The nonprofits’ tussle centers on $500,000 secured by SCC from the sale of its building at 618 N. Benton Ave. more than a decade ago. The proceeds were entrusted in 2004 to CFO, which essentially served as a bank but ultimately used the money to pay a loan, according to depositions in the case filed in Greene County Circuit Court.

SCC is a member agency of Ozarks Food Harvest Inc., and its programs donate food to impoverished children and families, largely through after-school meals.

Among other duties, CFO acts as a financial steward and adviser of charitable holdings, growing since its 1973 inception to encompass some $268 million in assets, as of June 2017, according to the organization.

CFO, however, was served in 2013 after SCC determined in 2011 that its $500,000 was missing. The case centers on whether the nonprofit authorized CFO to transfer the money and what documents, if any, prove it.

“It’s about accountability,” said Bolivar-based attorney Jay Kirksey, who is representing Springfield Community Center. “When SCC, like anybody else, entrusts money with CFO, they should be accountable for their conduct. If you’re going to hold somebody’s money in trust, by gosh, that’s a serious fiduciary responsibility.”

Missing money
SCC sold its Benton Avenue property in 2004 to Advocates for a Healthy Community Inc., aka Jordan Valley Community Health Center.

On March 2, 2004, SCC wrote a $500,000 check to CFO, then transferring the property-sale proceeds into a trust within the organization, according to court records provided to Springfield Business Journal by Kirksey Law Firm LLC.

SCC maintained rights to the money under an agreement with CFO that allowed SCC to use the trust as a sort of bank account, only for SCC programs, according to SBJ’s review of pretrial depositions with current CFO President and CEO Brian Fogle.

On March 9, 2004, however, CFO allegedly removed the $500,000 from SCC’s account and transferred the money into a “Jordan Valley Park Development Fund,” an account owned by CFO that SCC could not access, according to the depositions.

The depositions indicate CFO subsequently used the money to pay a “nonrecourse” loan rooted in past dealings with Conco Cos., a local construction-materials outfit, and tax credits used to create the Creamery Arts Center on Sherman Parkway. The center opened in 2002.

Missing documentation
A centerpiece of the case is CFO’s documentation, or perhaps lack thereof, concerning the transfer.

According to Fogle’s depositions, CFO practices a three-tier documentation system – the actual request, an initiation form and a distribution letter – to record asset transfers. None of those records are available concerning the March 9, 2004, transfer, according to the depositions.

SCC, led by President and CEO Calvin Allen, maintains the organization did not request the transfer, in written form or verbally, and CFO asserts the documentation once existed but has not since resurfaced. Fogle’s depositions also suggest no previous knowledge exists regarding a verbal agreement with SCC to transfer the funds.
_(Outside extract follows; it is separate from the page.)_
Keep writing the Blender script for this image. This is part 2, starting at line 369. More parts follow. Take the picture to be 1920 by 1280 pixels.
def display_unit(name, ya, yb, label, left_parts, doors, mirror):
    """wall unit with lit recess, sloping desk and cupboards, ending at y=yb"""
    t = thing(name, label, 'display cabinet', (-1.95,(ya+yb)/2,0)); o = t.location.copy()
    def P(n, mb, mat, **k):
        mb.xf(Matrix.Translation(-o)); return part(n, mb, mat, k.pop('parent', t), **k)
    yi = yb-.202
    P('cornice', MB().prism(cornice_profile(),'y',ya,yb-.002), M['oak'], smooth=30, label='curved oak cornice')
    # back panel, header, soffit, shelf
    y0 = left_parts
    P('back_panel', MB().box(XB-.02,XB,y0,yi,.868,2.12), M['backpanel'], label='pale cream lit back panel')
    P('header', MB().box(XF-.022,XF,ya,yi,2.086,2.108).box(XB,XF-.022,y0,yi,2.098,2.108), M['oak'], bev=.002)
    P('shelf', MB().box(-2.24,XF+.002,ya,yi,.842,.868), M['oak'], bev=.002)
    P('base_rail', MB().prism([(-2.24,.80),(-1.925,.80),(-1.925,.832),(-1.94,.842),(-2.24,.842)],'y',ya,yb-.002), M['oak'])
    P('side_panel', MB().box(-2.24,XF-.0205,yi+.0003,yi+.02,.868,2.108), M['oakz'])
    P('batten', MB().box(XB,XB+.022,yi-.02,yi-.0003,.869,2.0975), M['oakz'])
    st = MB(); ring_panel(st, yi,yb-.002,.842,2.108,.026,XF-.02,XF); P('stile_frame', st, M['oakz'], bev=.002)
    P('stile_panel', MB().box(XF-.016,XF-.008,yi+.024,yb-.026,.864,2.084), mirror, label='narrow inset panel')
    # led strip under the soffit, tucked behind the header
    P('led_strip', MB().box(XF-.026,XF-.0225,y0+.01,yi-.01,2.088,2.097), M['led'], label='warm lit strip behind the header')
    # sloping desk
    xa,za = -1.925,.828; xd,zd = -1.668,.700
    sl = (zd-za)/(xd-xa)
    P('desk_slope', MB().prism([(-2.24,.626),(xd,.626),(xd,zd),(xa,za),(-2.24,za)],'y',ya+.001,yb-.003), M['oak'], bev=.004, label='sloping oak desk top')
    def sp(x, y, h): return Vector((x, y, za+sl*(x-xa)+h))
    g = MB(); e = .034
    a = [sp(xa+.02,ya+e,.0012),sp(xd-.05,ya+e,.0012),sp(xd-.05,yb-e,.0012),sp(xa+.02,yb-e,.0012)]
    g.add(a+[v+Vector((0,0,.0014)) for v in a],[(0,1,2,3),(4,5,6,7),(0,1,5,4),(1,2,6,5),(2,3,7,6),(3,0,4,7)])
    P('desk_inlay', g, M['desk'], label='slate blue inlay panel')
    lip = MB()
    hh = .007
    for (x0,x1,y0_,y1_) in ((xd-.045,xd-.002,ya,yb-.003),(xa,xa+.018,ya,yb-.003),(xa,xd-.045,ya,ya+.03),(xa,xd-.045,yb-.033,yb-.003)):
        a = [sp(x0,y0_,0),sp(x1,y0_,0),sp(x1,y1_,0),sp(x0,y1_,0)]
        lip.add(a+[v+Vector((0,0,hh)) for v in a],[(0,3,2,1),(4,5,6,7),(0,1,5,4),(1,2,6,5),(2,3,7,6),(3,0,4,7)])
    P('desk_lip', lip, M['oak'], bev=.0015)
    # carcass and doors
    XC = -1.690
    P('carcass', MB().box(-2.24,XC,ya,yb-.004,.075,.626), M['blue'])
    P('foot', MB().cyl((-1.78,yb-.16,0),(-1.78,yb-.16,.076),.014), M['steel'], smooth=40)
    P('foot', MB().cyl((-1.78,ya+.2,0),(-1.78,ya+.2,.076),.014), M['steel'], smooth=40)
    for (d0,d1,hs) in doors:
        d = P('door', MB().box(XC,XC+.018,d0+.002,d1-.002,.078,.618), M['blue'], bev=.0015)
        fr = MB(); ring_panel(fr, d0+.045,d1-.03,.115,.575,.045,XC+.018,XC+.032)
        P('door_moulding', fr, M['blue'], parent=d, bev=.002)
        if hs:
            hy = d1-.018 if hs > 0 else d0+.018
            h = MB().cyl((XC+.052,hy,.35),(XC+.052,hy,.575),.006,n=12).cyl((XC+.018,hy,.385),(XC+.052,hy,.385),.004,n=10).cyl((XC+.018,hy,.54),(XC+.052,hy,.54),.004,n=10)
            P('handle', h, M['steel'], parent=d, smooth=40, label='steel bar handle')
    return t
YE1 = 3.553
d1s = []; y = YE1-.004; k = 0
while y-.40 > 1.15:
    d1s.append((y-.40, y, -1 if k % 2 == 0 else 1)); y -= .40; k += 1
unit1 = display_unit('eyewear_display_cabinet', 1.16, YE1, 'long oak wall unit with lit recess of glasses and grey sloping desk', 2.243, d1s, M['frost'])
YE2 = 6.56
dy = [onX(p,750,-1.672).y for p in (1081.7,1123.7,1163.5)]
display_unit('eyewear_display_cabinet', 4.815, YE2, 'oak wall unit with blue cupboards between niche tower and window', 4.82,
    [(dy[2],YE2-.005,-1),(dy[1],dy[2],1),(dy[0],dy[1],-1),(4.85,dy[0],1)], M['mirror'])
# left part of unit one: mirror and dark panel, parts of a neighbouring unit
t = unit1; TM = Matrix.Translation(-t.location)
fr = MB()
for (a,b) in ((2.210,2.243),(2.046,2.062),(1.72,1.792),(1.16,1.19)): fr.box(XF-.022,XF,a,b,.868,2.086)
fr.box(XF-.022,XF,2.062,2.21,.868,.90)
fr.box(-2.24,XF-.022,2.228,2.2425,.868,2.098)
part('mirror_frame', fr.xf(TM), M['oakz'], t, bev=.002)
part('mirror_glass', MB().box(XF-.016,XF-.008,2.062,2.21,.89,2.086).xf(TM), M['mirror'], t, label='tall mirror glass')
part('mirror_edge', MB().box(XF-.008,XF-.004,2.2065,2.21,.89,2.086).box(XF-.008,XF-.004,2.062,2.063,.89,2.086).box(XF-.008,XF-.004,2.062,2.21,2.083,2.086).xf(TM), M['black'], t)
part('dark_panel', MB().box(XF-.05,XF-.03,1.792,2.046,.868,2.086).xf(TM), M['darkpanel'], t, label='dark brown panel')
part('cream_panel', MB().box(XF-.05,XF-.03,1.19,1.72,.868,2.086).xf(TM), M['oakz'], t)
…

“Our staff that was here then does believe there was a record of it that no longer exists, you know, 13 years later,” Fogle said of written documentation during a recent interview with SBJ.

Attorney Charles Cowherd of Spencer Fane LLP is representing CFO. He declined to comment on the pending litigation.

Gary Funk had served as CFO’s president and CEO during the time of the transfer. Fogle began working for CFO in late 2008, and officially succeeded Funk in 2010.

Key to the plaintiff’s claims, two days after transferring the half-million dollars to its Jordan Valley fund and ultimately paying the money to privately owned Conco Cos., CFO issued a March 11, 2004, memo to SCC confirming receipt of funds, with $500,000 being the “establishing amount.”

The memo, however, didn’t note that the money already had been cleared from the fund.

SSC also should have received quarterly updates on the money, according to depositions.

The updates, according to the depositions, allegedly were halted by the upper ranks of CFO.

It remains unclear who at the organization suspended the updates, though only Funk or current CFO Chief Financial Officer Susanne Gray would have had such authority, according to the court records.

Only one quarterly update has surfaced in the case.

It dates back to 2004 and shows a June 30, 2004, SCC had a fund balance of just $58.98. Near the top right-hand corner of the document, Gray allegedly handwrote the words “not sent,” according to depositions in the case.

SCC reportedly found for the first time in 2011 that the $500,000 had been emptied from its account, some seven years earlier. The organization filed suit in 2013.

The upcoming hearing covers past and pending motions filed in the case. A jury trial has been set to commence July 16 in the Circuit Court in Springfield.